Landscape, Nature, and the Body Politic: From Britain's Renaissance to America's New World
Environmental History, Oct 2003 by Cooper, Alix
Landscape, Nature, and the Body Politic: From Britain's Renaissance to America's New World. By Kenneth Olwig. Madison: University of Wisconsin Press, 2002. xxxii 299 pp. Illustrations, maps, notes, bibliography, index. Cloth $65.00, paper $24.95.
Long before environmental history arrived as an academic field, geography and geographers were already there. Such prominent authors as Carl Sauer and Clarence Glacken, for example, had early in the last century already helped to frame many of the questions about nature, society, and culture with which contemporary environmental history continues to engage itself. Nor has geography ceased its contributions. This book by Kenneth Olwig, an ambitious and wide-ranging study of how visions of landscape have been created and contested over the last five hundred years, has much to say to environmental historians about the conceptual foundations of the field.

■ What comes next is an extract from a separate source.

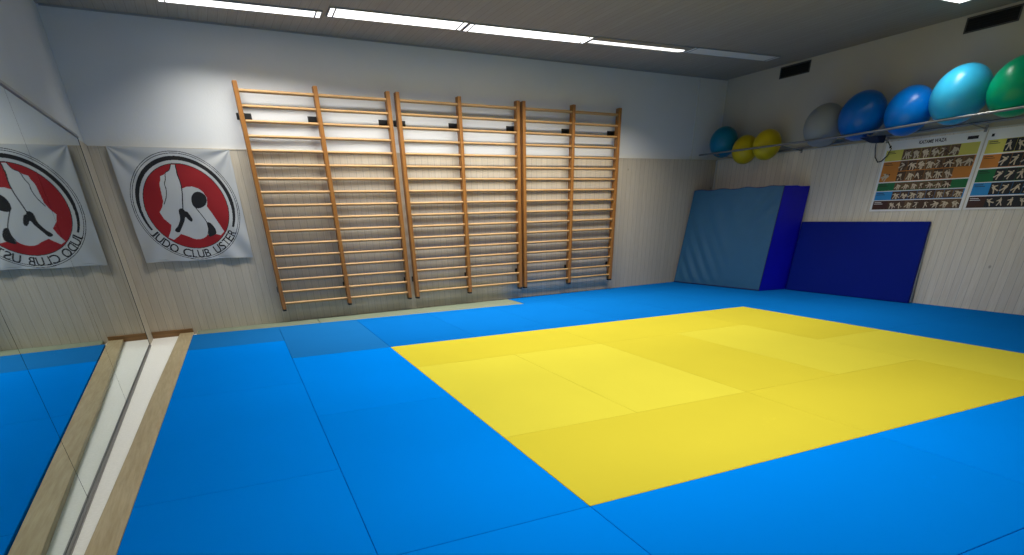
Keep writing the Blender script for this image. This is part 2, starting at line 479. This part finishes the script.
idx[nearline(smooth([(0.767, 1.784), (0.762, 1.69), (0.769, 1.612), (0.760, 1.52), (0.738, 1.43), (0.718, 1.34)], False), 0.0055)] = 2
idx[nearline(smooth([(0.849, 1.368), (0.895, 1.284), (0.93, 1.204), (0.927, 1.133), (0.908, 1.083)], False), 0.0045)] = 2
idx[nearline(smooth([(0.640, 1.690), (0.628, 1.641), (0.608, 1.60), (0.608, 1.544), (0.586, 1.470), (0.545, 1.40)], False), 0.0040)] = 2
idx[nearline(smooth([(0.722, 1.786), (0.693, 1.735), (0.653, 1.712), (0.640, 1.690)], False), 0.0035)] = 2
# lettering along the lower arc
word = "JUDO CLUB USTER"
adv = {'J': .62, 'U': .95, 'D': .98, 'O': 1.08, ' ': .62, 'C': 1.0, 'L': .80, 'B': .86, 'S': .82, 'T': .82, 'E': .80, 'R': .86}
tot = sum(adv[c] for c in word); A0, A1 = -151.0, -30.5; pos = 0.0
for ch in word:
    a = math.radians(A0+(A1-A0)*(pos+adv[ch]/2)/tot); pos += adv[ch]
    if ch == ' ': continue
    v, tr = text_tris(ch, 1.0, 0.012)
    mnx = min(p[0] for p in v); mxx = max(p[0] for p in v); mxy = max(p[1] for p in v); mny = min(p[1] for p in v)
    hgt = 0.088; wid = hgt*(1.0 if ch in 'OC' else 0.45 if ch == 'J' else 0.80 if ch in 'UD' else 0.50 if ch == 'L' else 0.66)
    cx, cz = C0[0]+0.985*0.491*math.cos(a), C0[1]+0.491*math.sin(a)
    rt = a+math.pi/2; ex = (math.cos(rt), math.sin(rt)); ey = (-math.sin(rt), math.cos(rt))
    P = []
    for (x, y) in v:
        lx = ((x-mnx)/(mxx-mnx)-0.5)*wid; ly = ((y-mny)/(mxy-mny)-0.5)*hgt
        P.append((cx+lx*ex[0]+ly*ey[0], cz+lx*ex[1]+ly*ey[1]))
    for t3 in tr:
        idx[inpoly([P[i] for i in t3])] = 2
# cloth surface with soft folds
ux = np.linspace(0, 1, NX+1); vz = np.linspace(0, 1, NZ+1)
UU, VV = np.meshgrid(ux, vz)
XX, ZZ = fl(UU, VV)
def folds(u, v):
    tl = np.hypot(u, 1-v); th = np.arctan2(1-v, u+1e-6)
    tr_ = np.hypot(1-u, 1-v); th2 = np.arctan2(1-v, 1-u+1e-6)
    bl_ = np.hypot(u, v); bl_a = np.arctan2(v, u+1e-6)
    br_ = np.hypot(1-u, v)
    f = 0.008*np.exp(-(tl/0.42)**2)*np.sin(th*9+0.5)*np.clip(tl*6, 0, 1)
    f += 0.011*np.exp(-(tr_/0.45)**2)*np.sin(th2*9+1.0)*np.clip(tr_*6, 0, 1)
    f += 0.011*np.exp(-(bl_/0.40)**2)*np.sin((u-v*0.5)*26)
    f += 0.010*np.exp(-(br_/0.40)**2)*np.sin((u+v*0.6)*24+1)
    f += 0.003*np.sin(u*7+v*5)
    return f
YY = -0.026 - 0.75*folds(UU, VV)
ZZ = ZZ + np.where(VV < 0.02, 0.004*np.sin(UU*11), 0)
verts = np.stack([XX, YY, ZZ], -1).reshape(-1, 3)
ii = np.arange(NX*NZ); r_ = ii // NX; c_ = ii % NX; a_ = r_*(NX+1)+c_
faces = np.stack([a_, a_+1, a_+NX+2, a_+NX+1], -1)
me = bpy.data.meshes.new('flag'); me.from_pydata(verts.tolist(), [], faces.tolist())
def mat_cloth(name, c):
    t = NT(name); t.set(Roughness=0.75); t.color(c)
    t.bump(t.noise(400, 1, t.objco()), 0.06, 0.001); return t.m
for m in (mat_cloth('white cloth', srgb(184, 186, 185)), mat_cloth('red print', srgb(146, 6, 18)), mat_cloth('black print', srgb(8, 8, 14))):
    me.materials.append(m)
me.polygons.foreach_set('material_index', idx.reshape(-1).astype(np.int32))
me.polygons.foreach_set('use_smooth', np.ones(NX*NZ, bool)); me.update()
flag = bpy.data.objects.new('flag', me); COL.objects.link(flag)
tag(flag, 'white club flag with red round emblem, pinned to the panelling left of wall bars', 'flag')

# ------------------------------------------------------------------ crash mat leaning in the corner
r = thing('crash_mat', 'thick crash mat with blue-grey front leaning against the right wall in the corner', 'mat', (8.6, -0.93, 0.0))
L = 0.885; Zt = 1.475; lean = 0.135; th = 0.515
def cm(a, s, t_):          # a along the mat 0..1 (0 at the corner), s up 0..1, t_ depth 0..1
    x = (-0.15*(1-a)+0.01*a)*(1-s) + (0.095*(1-a)+0.15*a)*s + th*t_ - 0.085*t_*s
    y = L - 2*L*a - 0.11*t_*a
    return (x, y, 0.002 + Zt*s - (0.010 if t_ > 0.5 else 0)*s)
b = MB()
def panel(b, fn, nu, nv, mi=0):
    vs = [fn(i/nu, j/nv) for j in range(nv+1) for i in range(nu+1)]
    fs = [(j*(nu+1)+i, j*(nu+1)+i+1, (j+1)*(nu+1)+i+1, (j+1)*(nu+1)+i) for j in range(nv) for i in range(nu)]
    b.add(vs, fs, mi, True)
def frontp(a, s):
    x, y, z = cm(a, s, 0)
    e = min(a, 1-a, s, 1-s); e = min(1, e*14)
    wr = 0.011*math.exp(-((a-0.22)/0.26)**2-((s-0.20)/0.34)**2)*math.sin((a*1.15+s*0.75)*42)
    wr += 0.007*math.exp(-((a-0.9)/0.2)**2-((s-0.85)/0.2)**2)*math.sin((a-s*0.8)*40)
    wr += 0.006*math.exp(-((a-0.3)/0.35)**2-((s-0.7)/0.3)**2)*math.sin((a*1.2+s*0.7)*22)
    bul = 0.022*(math.sin(math.pi*a)*math.sin(math.pi*s))**0.5
    top = 0.010*math.sin(a*23)*max(0, (s-0.9)*10)*min(1, (1-a)*8)
    return (x - e*(wr+bul), y, z + top)
panel(b, frontp, 70, 56)
fab = NT('blue grey canvas'); fab.set(Roughness=0.55); fab.color(fab.mix(fab.noise(5, 4, fab.objco()), srgb(34, 88, 124), srgb(40, 96, 132)))
fab.bump(fab.noise(300, 2, fab.objco()), 0.08, 0.001)
b.build('front_cover', fab.m, r)
b = MB()
for fn in (lambda a, t_: cm(1, a, t_), lambda a, t_: cm(0, a, t_), lambda a, t_: cm(a, 1, t_), lambda a, t_: cm(a, 0, t_), lambda a, t_: cm(a, t_, 1)):
    panel(b, fn, 16, 8)
navy = simple('navy vinyl', (0.0005, 0.0010, 0.50, 1), 0.5, noise=0.12, nscale=6)
b.build('side_cover', navy, r)
b = MB()
pts = [frontp(i/60, 0.999) for i in range(61)]
b.tube([(p[0]+0.004, p[1], p[2]+0.002) for p in pts], 0.006, 6)
pts = [cm(i/20, 0.006, 0) for i in range(21)]
b.tube([(p[0]-0.004, p[1], p[2]+0.004) for p in pts], 0.006, 6)
pts = [cm(0.999, i/20, 0) for i in range(21)]
b.tube([(p[0]-0.002, p[1], p[2]) for p in pts], 0.006, 6)
b.build('piping', simple('navy piping', srgb(12, 18, 90), 0.5), r)

# ------------------------------------------------------------------ flat mat standing against the right wall
r = thing('gym_mat', 'flat dark blue gym mat standing on edge against the right wall beside the crash mat', 'mat', (W, -2.9, 0.0))
b = MB(); y0, y1 = 0.95, -0.895
b.hexa([(-0.125,y1-0.04,0.002),(-0.08,y1-0.04,0.002),(-0.08,y0,0.002),(-0.125,y0,0.002),(-0.065,y1+0.03,0.985),(-0.02,y1+0.03,0.985),(-0.02,y0,0.985),(-0.065,y0,0.985)])
t = NT('dark blue vinyl'); t.set(Roughness=0.5); t.b.inputs['Specular IOR Level'].default_value = 0.15; t.color(t.mix(t.noise(2, 3, t.objco()), (0.0006, 0.011, 0.20, 1), (0.0008, 0.014, 0.23, 1))); t.bump(t.noise(250, 2, t.objco()), 0.1, 0.001)
b.build('mat_body', t.m, r, bevel=0.008)
b = MB(); 
b.hexa([(-0.070,y1-0.043,0.012),(-0.060,y1-0.043,0.012),(-0.060,y1-0.03,0.012),(-0.070,y1-0.03,0.012),(-0.018,y1+0.027,0.975),(-0.008,y1+0.027,0.975),(-0.008,y1+0.04,0.975),(-0.018,y1+0.04,0.975)])
b.build('backing', M['whitetrim'], r)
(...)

In its attention to the history of ideas and their implications for land use, Olwig's book might in some ways be compared with Roderick Nash's Wilderness and the American Mind, which untangled many of the European origins of American "wilderness" ideals, or William Cronon's Changes in the Land, which showed the crucial role that English settlers' understandings of land ownership and of land "improvement" played in the reshaping of the New England landscape. Olwig, however, here tackles an even broader kind of conceptual history: that not only of the idea of landscape, but also of a host of other critical terms, from "land" itself to "country," "nation," "nature," and the "native," to cite but a few, showing their interconnections, subsequent contradictions, and ultimate effects in debates over land use.
Olwig's basic argument, reiterated in the introduction by the noted geographer Yi-Fu Tuan, is that modern environmental debates-and in particular American debates over wilderness -must be seen as deeply rooted in much earlier European (and especially English) conflicts over the proper relation of landscape to power. The most important such conflict, Olwig convincingly maintains, was that between traditional European views of landscapes as fundamentally social units, based in local communities and reflecting differences in customs and practices, and newer conceptions of landscape, promulgated by absolutist Renaissance princes, as representing an entirely natural or geographical space, which emerging nation-states then could have the authority to reshape freely as they wished.
To illustrate and draw out the implications of such conflicts, Olwig takes the unusual step of framing the entire book around a single moment in history, namely the performance in 1605 of a masque, or multimedia theatrical piece, before King James I of England and his bride, Queen Anne of Denmark. Returning again and again to this seemingly unlikely starting point, Olwig teases out a series of broader conclusions about the connections between and the transformation of ideas, history, politics, law, literature, art, architecture, science, and nature over the last five centuries. Olwig obviously has read not only widely but also deeply in each of these fields, and the book is rich with insights from each of them.
In the book's final chapters, these insights are then applied to some of the canonical figures of environmental history, such as Emerson, Thoreau, Muir, and Leopold, by highlighting some of the broader European cultural contexts against which their ideas emerged, Olwig lets us see these important figures in new ways. The result of all of this is a book dense with ideas but deeply rewarding. While individual readers may take exception with some of Olwig's interpretations-for example, some of his conclusions concerning race seem overstated-nonetheless, the book represents a significant achievement. It should be of interest to any environmental historian involved with American, European, or colonial environmental history; and more broadly to anyone concerned with questions of the political implications of the presence-or absence-of people in the landscape.